What happens when the United States declares war and few young men appear at the recruiting offices to answer the call?
That was the case in the spring of 1917 when the U.S. entered World War I. One week after the declaration of war on the Central Powers, a newspaper editor with the Chicago Daily Tribune wrote this scathing rebuke of young Americans who were unwilling to join the fight. He freely used the memory of the Civil War as a moral battering ram.

For Honor’s Sake, Enlist.
In spite of the most vigorous campaign ever conducted enlistments in the army and navy are negligible.
This community, which led the nation to victory in the Civil War, today is falling behind its great tradition.
More men are applying for marriage licenses to avoid service than are enlisting. People who clamored for war show no disposition to fight it. Young girls who should be knitting socks for soldiers have been wasting their time on amateur theatricals in company with young men who should be wearing those socks.
We have declared war on the most powerful and most cruel nation that has ever existed, and our contribution to the war so far consists in shouting opprobrious epithets from behind our allies’ backs.

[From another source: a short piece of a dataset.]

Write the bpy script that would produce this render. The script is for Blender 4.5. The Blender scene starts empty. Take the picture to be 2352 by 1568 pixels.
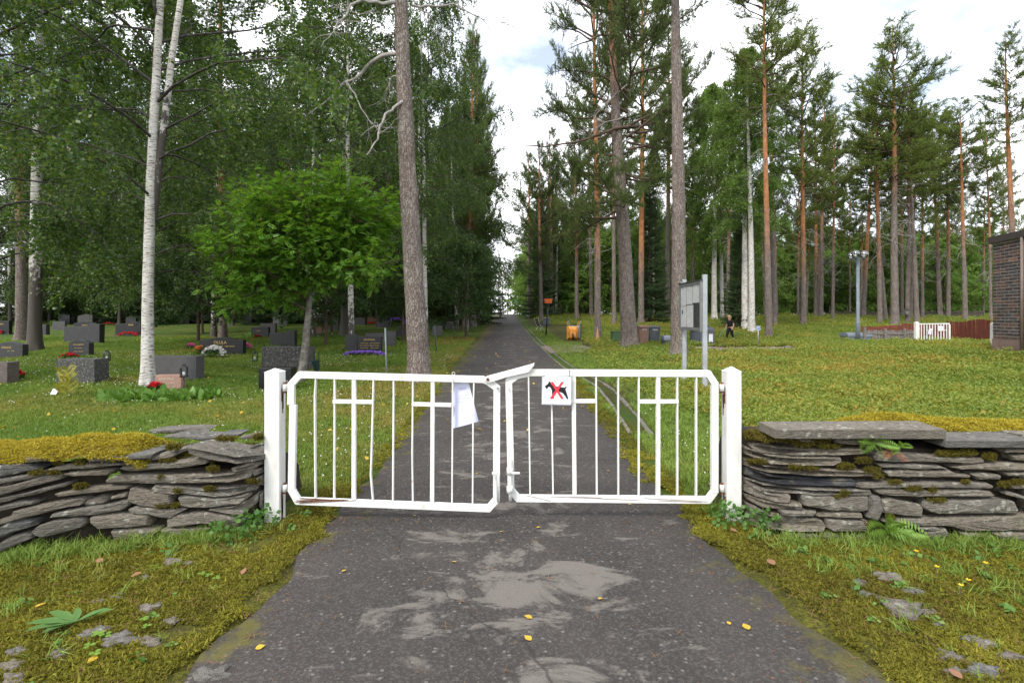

Where is the spirit of the men who risked Libby Prison and of the men who stormed Missionary Ridge?
Is all our manhood being buried in the graves of our Civil War veterans?
The volunteer system is unjust, inefficient, and a failure, but that will not excuse the miserable showing made by our young men at the recruiting offices.
It is better to enlist than to be conscripted.
For the Honor of Illinois, enlist!
These entreaties failed to rouse large numbers of enlistments. By May 1917, only 73,000 men had signed on with the armed forces.

Instead, Congress would pass the Selective Service Act of 1917 and draft more than 2.8 million young men into the service of the United States government.
While the American Civil War was fought, at least initially, by large armies of fervent volunteers, the American Expeditionary Force (AEF) fought in the European trenches with units made up of conscripted men.